Information supplied:
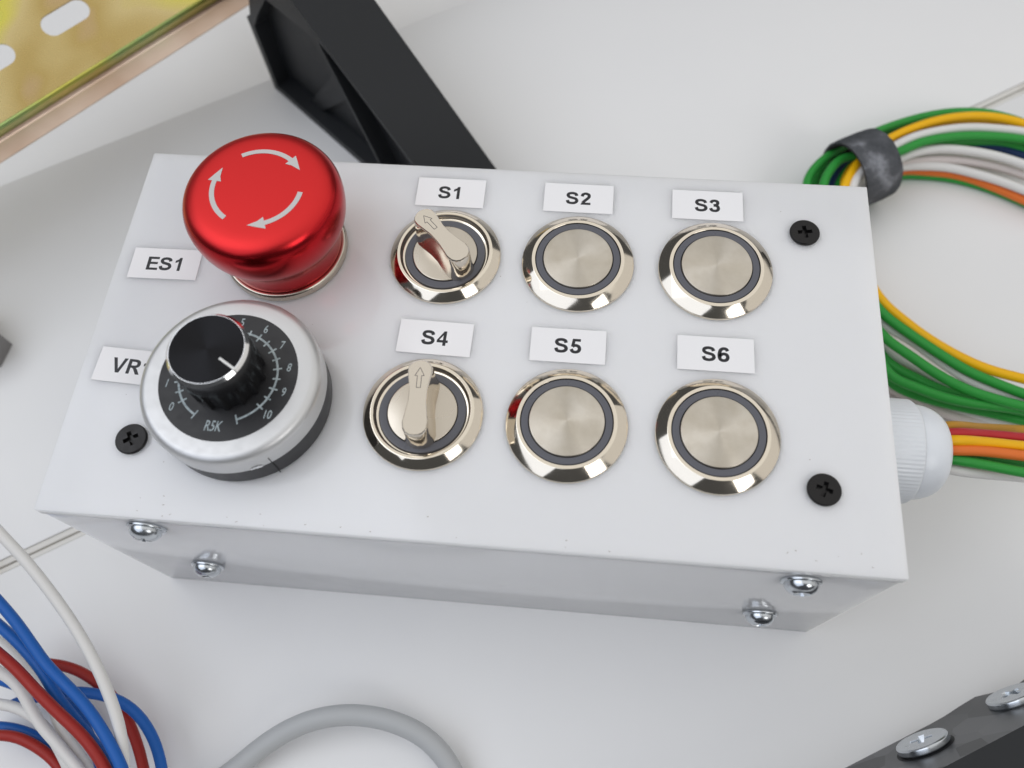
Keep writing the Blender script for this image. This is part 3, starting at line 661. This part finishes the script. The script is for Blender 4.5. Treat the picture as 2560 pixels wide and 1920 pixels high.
LEFT_WIRES = {
    'white_arch': [(-30.8,3.5,34.0), (-26.8,0.4,33.2), (-21.3,-3.6,32.4), (-14.6,-9.2,31.2), (-7.9,-15.5,29.6), (-2.0,-21.9,28.0), (2.6,-27.9,26.4), (6.4,-33.9,24.8), (8.8,-38.9,23.2), (11.0,-46.1,21.6), (11.6,-50.4,20.0)],
    'red_loop': [(-28.0,-25.7,8.0), (-24.5,-25.1,8.0), (-19.4,-25.0,8.0), (-13.6,-25.9,8.0), (-8.4,-28.1,7.7), (-2.8,-31.5,7.3), (1.8,-35.9,7.0), (5.8,-41.3,6.7), (8.6,-46.3,6.3), (10.5,-50.7,6.0)],
    'blue_loop': [(-33.9,-29.5,10.0), (-28.8,-30.3,10.3), (-24.3,-31.3,10.5), (-18.6,-31.9,10.8), (-10.3,-31.0,11.0), (-5.0,-31.1,11.0), (0.7,-32.1,11.0), (6.0,-34.7,11.0), (10.4,-38.7,10.8), (13.2,-42.7,10.5), (14.8,-45.8,10.3), (16.5,-50.1,10.0)],
    'blue_stub': [(-29.9,-35.6,5.0), (-26.8,-33.7,5.0), (-22.4,-32.7,5.0), (-16.9,-32.9,5.0), (-12.0,-36.0,4.9), (-7.6,-40.7,4.6), (-3.9,-45.5,4.3), (-0.6,-51.8,4.0)],
    'blue_upper': [(-29.6,-11.7,27.0), (-21.9,-17.3,26.7), (-15.2,-23.1,26.3), (-11.4,-26.4,26.0), (-6.6,-29.6,25.7), (-0.4,-33.8,25.3), (5.2,-38.7,25.0), (9.0,-42.7,24.7), (11.8,-46.0,24.3), (14.3,-50.0,24.0)],
    'blue_lower': [(-30.2,-17.0,23.0), (-22.9,-21.2,22.7), (-17.2,-25.2,22.3), (-13.3,-28.5,22.0), (-9.8,-32.4,21.3), (-4.9,-36.5,20.7), (0.5,-40.8,20.0), (5.2,-44.8,20.0), (7.9,-47.7,20.0), (10.5,-50.5,20.0)],
    'red_main': [(-26.5,-23.6,25.0), (-19.2,-27.6,25.0), (-12.1,-32.3,25.0), (-5.5,-36.5,24.7), (-0.1,-39.8,24.3), (3.8,-42.8,23.9), (7.5,-46.4,23.4), (10.5,-50.4,23.0)],
    'white_behind': [(-33.4,-20.5,16.0), (-28.0,-23.2,15.7), (-24.7,-25.4,15.3), (-19.4,-29.0,15.0), (-15.0,-32.1,15.0), (-12.0,-36.5,15.0), (-9.0,-40.2,15.0), (-5.4,-43.1,15.0), (-1.4,-46.6,15.0), (2.9,-51.2,15.0)],
    'white_front': [(-28.8,-27.7,19.0), (-22.7,-30.0,19.0), (-19.3,-32.4,19.0), (-16.4,-35.5,18.9), (-12.4,-39.4,18.5), (-8.4,-42.2,18.1), (-4.2,-45.3,18.0), (-1.4,-47.2,18.0), (3.4,-51.1,18.0)],
    'white_low': [(-31.7,-35.4,10.0), (-26.3,-35.6,10.0), (-21.1,-37.0,10.0), (-17.0,-39.1,10.0), (-12.1,-43.0,10.3), (-6.8,-48.4,10.7), (-3.7,-51.9,11.0)],
    'blue_bottom': [(-33.6,-40.6,4.0), (-28.2,-40.5,4.0), (-23.2,-41.4,4.0), (-18.0,-43.0,4.0), (-14.2,-45.0,4.0), (-9.7,-49.3,4.0), (-7.2,-52.4,4.0)],
    'red_bottom': [(-30.4,-42.5,8.0), (-25.1,-42.2,8.0), (-20.2,-43.3,8.0), (-14.8,-45.5,8.0), (-11.1,-47.8,8.0), (-6.6,-52.3,8.0)],
}
CABLE = {
    'grey': [(21.4,-51.5,2.6), (30.7,-44.0,3.8), (35.2,-39.8,5.0), (41.1,-35.5,6.5), (48.7,-31.9,8.0), (57.5,-30.1,8.0), (67.2,-30.7,8.0), (75.2,-33.3,7.0), (80.1,-36.8,6.0), (84.0,-41.9,4.3), (85.6,-46.7,2.6)],
}

def wire(path, r, mat, name, label, group):
    bm = bmesh.new(); tube(bm, path, r)
    return tag(link(name, bm, mat, None, 60), label, 'wire' if name == 'wire' else 'cable', group)
G1 = 'wires of the strapped coil'
COIL_INFO = {
    'green_outer': ('pvc_green', 'green wire along the outer rim of the strapped coil behind the box'),
    'green_second': ('pvc_green', 'green wire tucked just under the outermost green one in the strapped coil'),
    'yellow': ('pvc_yellow', 'yellow wire on top of the strapped coil, inner edge where it passes the box'),
    'yellow_second': ('pvc_yellow', 'second yellow wire lying just below the top yellow one in the coil'),
    'white_top': ('pvc_white', 'white wire right beside the yellow pair at the top of the coil'),
    'green_mid': ('pvc_green', 'green wire between the upper white wire and the three lower white ones'),
    'navy': ('pvc_navy', 'dark navy wire half hidden in the middle of the coil'),
    'green_under': ('pvc_green', 'green wire running over the navy one in the middle of the coil'),
    'white_mid': ('pvc_white', 'uppermost of the three adjoining white wires leaving the strap'),
    'white_pink': ('pvc_pinkwhite', 'pinkish white wire between two white ones leaving the strap'),
    'white_low': ('pvc_white', 'lowest white wire leaving the strap, above the orange one'),
    'orange': ('pvc_orange', 'orange wire at the inner bottom of the strapped coil'),
    'green_low': ('pvc_green', 'green wire lying on the table at the inner bottom of the coil')}
for k, (mt, lb) in COIL_INFO.items(): wire(COIL[k], 1.38, mt, 'wire', lb, G1)
G2 = 'wires leaving the cable gland'
for k, (mt, lb) in {
    'ochre': ('pvc_ochre', 'ochre wire in shade at the rear of the cable gland outlet'),
    'red': ('pvc_red', 'red wire coming straight out of the white cable gland'),
    'yellow': ('pvc_yellow', 'yellow wire out of the gland between the red and orange ones'),
    'orange': ('pvc_orange', 'orange wire out of the gland between the yellow and green ones'),
    'green': ('pvc_green', 'bright green wire at the front of the cable gland outlet'),
    'green_behind': ('pvc_green', 'green wire half hidden under the orange one at the gland'),
    'white': ('pvc_white', 'white wire lowest and frontmost at the cable gland outlet')}.items():
    wire(GLAND_WIRES[k], 1.28, mt, 'wire', lb, G2)
G3 = 'loose wires in front of the box'
for k, (mt, lb) in {
    'white_arch': ('pvc_white', 'long white wire arching over the loose blue and red wires'),
    'red_loop': ('pvc_brickred', 'red wire looping on the table with its cut end showing'),
    'blue_loop': ('pvc_blue', 'blue wire looping outermost around the red loop on the table'),
    'blue_stub': ('pvc_blue', 'short blue wire with its end pointing out under the white ones'),
    'blue_upper': ('pvc_blue', 'upper of the two blue wires twisted together'),
    'blue_lower': ('pvc_blue', 'lower of the two blue wires twisted together'),
    'red_main': ('pvc_brickred', 'straight red wire crossing over the loose white wires'),
    'white_behind': ('pvc_white', 'white wire passing under the straight red wire and blue pair'),
    'white_front': ('pvc_white', 'white wire just below the straight red wire'),
    'white_low': ('pvc_white', 'low white wire running into the loose bundle from the side'),
    'blue_bottom': ('pvc_blue', 'blue wire bending alongside the lowest red wire on the table'),
    'red_bottom': ('pvc_brickred', 'lowest red wire bending at the bottom corner of the picture')}.items():
    wire(LEFT_WIRES[k], 1.32, mt, 'wire', lb, G3)
bm = bmesh.new(); tube(bm, CABLE['grey'], 2.5, 24)
tag(link('cable', bm, 'pvc_grey', None, 60), 'thick light grey cable arching on the table in front of the box', 'cable')

# ------------------------------------------------------------------ strap round the coil
ax = Vector((0.87, 0.49, 0)).normalized()
st_m = Matrix.Translation((190.9, 140.8, 11.6)) @ ax.to_track_quat('Z', 'Y').to_matrix().to_4x4()
rng = random.Random(5)
t = bmesh.new(); nn = 72; rings = []
for z, r in ((-6.2, 10.5), (-6.3, 11.0), (-3.0, 11.3), (3.0, 11.3), (6.3, 11.0), (6.2, 10.5)):
    rings.append([t.verts.new(((r + rng.uniform(-.08, .08)) * math.cos(2 * math.pi * i / nn), (r + rng.uniform(-.08, .08)) * math.sin(2 * math.pi * i / nn), z + rng.uniform(-.1, .1))) for i in range(nn)])
for a, c in zip(rings, rings[1:]):
    for i in range(nn): t.faces.new((a[i], a[(i + 1) % nn], c[(i + 1) % nn], c[i]))
bm = bmesh.new(); merge(bm, t, st_m)
strap = tag(link('cable_strap', bm, 'strap_fabric', None, 60), 'grey fuzzy hook-and-loop strap with faded print round the wire coil', 'strap')
bm = bmesh.new(); lathe(bm, [(10.45, -6.1), (9.8, -6.0), (9.8, 6.0), (10.45, 6.1)], 72, st_m); link('lining', bm, 'strap_inside', strap, 60)

# ------------------------------------------------------------------ black stand behind the box
n0 = Vector((0.7563, -0.6542, 0)).normalized(); mv = Vector((-n0.y, n0.x, 0))
st = Matrix(((n0.x, 0, mv.x, -8.0), (n0.y, 0, mv.y, 175.2), (0, 1, 0, 0.02), (0, 0, 0, 1)))   # local (s, z, m)
hyp = lambda s, o=0.0: 51.3 - 0.69 * (s - 48) - o
outer = [(0, 0), (0, 31.5), (3.0, 33.5), (10.5, 49.5), (21.5, hyp(21.5)), (118, hyp(118)), (120.5, 0.0)]
h1 = [(3.2, 3.2), (3.2, 29.5), (9.5, 38), (19.5, 49.6), (43.2, 49.6), (60.2, 12.6), (64.4, 3.2)]
h2 = [(45.2, hyp(45.2, 3.4)), (61.6, 12.6), (66.0, 3.2), (113.0, 3.2), (113.5, hyp(113.5, 1.9)), (50, hyp(50, 1.9))]
stand = tag(empty('bracket_stand', (-8.0, 175.2, 0)), 'black wedge-shaped plastic stand behind the control box under the rail', 'stand')
def place(o, parent):
    o.parent = parent; o.matrix_parent_inverse = Matrix.Translation(-parent.location)
bm = bmesh.new(); prism(bm, outer, 0, 20.8, [h1, h2], st); place(link('frame', bm, 'print_black'), stand)
bm = bmesh.new(); prism(bm, [(1.5, 1.5), (1.5, 30.5), (11, 48), (23, 64.5), (114, 4), (116, 1.5)], 5.5, 8.0, [], st); place(link('web', bm, 'print_black'), stand)
bm = bmesh.new(); prism(bm, [(17, 2.6), (23, 2.6), (52, 31.2), (47.6, 40.8)], 3.8, 5.8, [], st); place(link('rib', bm, 'print_black'), stand)

# ------------------------------------------------------------------ slotted mounting rail
rd = Vector((0.6612, 0.7502, 0)).normalized(); rn = Vector((0.441, -0.3886, 0.809)).normalized(); rw = rn.cross(rd).normalized()
P0 = Vector((-63.56, 115.0, 42.6))
rm = Matrix(((rd.x, rw.x, rn.x, P0.x), (rd.y, rw.y, rn.y, P0.y), (rd.z, rw.z, rn.z, P0.z), (0, 0, 0, 1)))
rail = tag(empty('mounting_rail', tuple(P0)), 'yellow passivated steel mounting rail with oblong slots', 'rail')
RX0, RX1, RWD = -140.0, 160.0, 31.4
def slot(cx, cy, L=15.0, wd=6.2, n=10):
    r = wd / 2; h = L / 2 - r
    return [(cx + h + r * math.cos(R_(-90 + 180 * k / n)), cy + r * math.sin(R_(-90 + 180 * k / n))) for k in range(n + 1)] + \
           [(cx - h + r * math.cos(R_(90 + 180 * k / n)), cy + r * math.sin(R_(90 + 180 * k / n))) for k in range(n + 1)]
sl = [slot(34.9 + 25 * k, 15.9) for k in range(-6, 5)]
bm = bmesh.new(); prism(bm, [(RX0, 1.2), (RX1, 1.2), (RX1, RWD - 1.2), (RX0, RWD - 1.2)], -1.0, 0.0, sl, rm)
place(link('base', bm, 'passivated_zinc'), rail)
def sheet(path, th, mat, name):
    """bent strip: path of (w, n) pulled along the rail with thickness th"""
    bm = bmesh.new(); P = [Vector(p) for p in path]; L0, L1 = [], []
    for i, p in enumerate(P):
        tg = (P[min(i + 1, len(P) - 1)] - P[max(i - 1, 0)]).normalized(); nr = Vector((-tg.y, tg.x))
        L0.append(p); L1.append(p + nr * th)
    loop = L0 + L1[::-1]
    a = [bm.verts.new((RX0, q.x, q.y)) for q in loop]; c = [bm.verts.new((RX1, q.x, q.y)) for q in loop]
    for i in range(len(loop)):
        j = (i + 1) % len(loop); bm.faces.new((a[i], a[j], c[j], c[i]))
    for i in range(len(P) - 1):
        k = len(loop) - 1 - i
        bm.faces.new((a[i], a[i + 1], a[k - 1], a[k])); bm.faces.new((c[i], c[i + 1], c[k - 1], c[k]))
    bmesh.ops.transform(bm, matrix=rm, verts=bm.verts[:])
    place(link(name, bm, mat, None, 40), rail)
def bend(p, r, a0, a1, n=6): return [(p[0] + r * math.cos(R_(a0 + (a1 - a0) * k / n)), p[1] + r * math.sin(R_(a0 + (a1 - a0) * k / n))) for k in range(n + 1)]
low = bend((1.2, -1.2), 1.2, 90, 180) + bend((-1.2, -6.3), 1.2, 0, -90) + [(-5.5, -7.5)]
cut = 9
for part in (low[:cut], low[cut - 1:]):
    nm, mt = ('side_wall', 'passivated_bend') if part[0] == low[0] else ('flange', 'passivated_edge')
    sheet(part, 1.0, mt, nm)
    sheet([(RWD - p[0], p[1]) for p in part][::-1], 1.0, mt, nm)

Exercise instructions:
Where a line above contains the word "part", copy that line.

Answer in full:
Keep writing the Blender script for this image. This is part 3, starting at line 661. This part finishes the script. The script is for Blender 4.5. Treat the picture as 2560 pixels wide and 1920 pixels high.
for part in (low[:cut], low[cut - 1:]):
    nm, mt = ('side_wall', 'passivated_bend') if part[0] == low[0] else ('flange', 'passivated_edge')
    sheet(part, 1.0, mt, nm)
    sheet([(RWD - p[0], p[1]) for p in part][::-1], 1.0, mt, nm)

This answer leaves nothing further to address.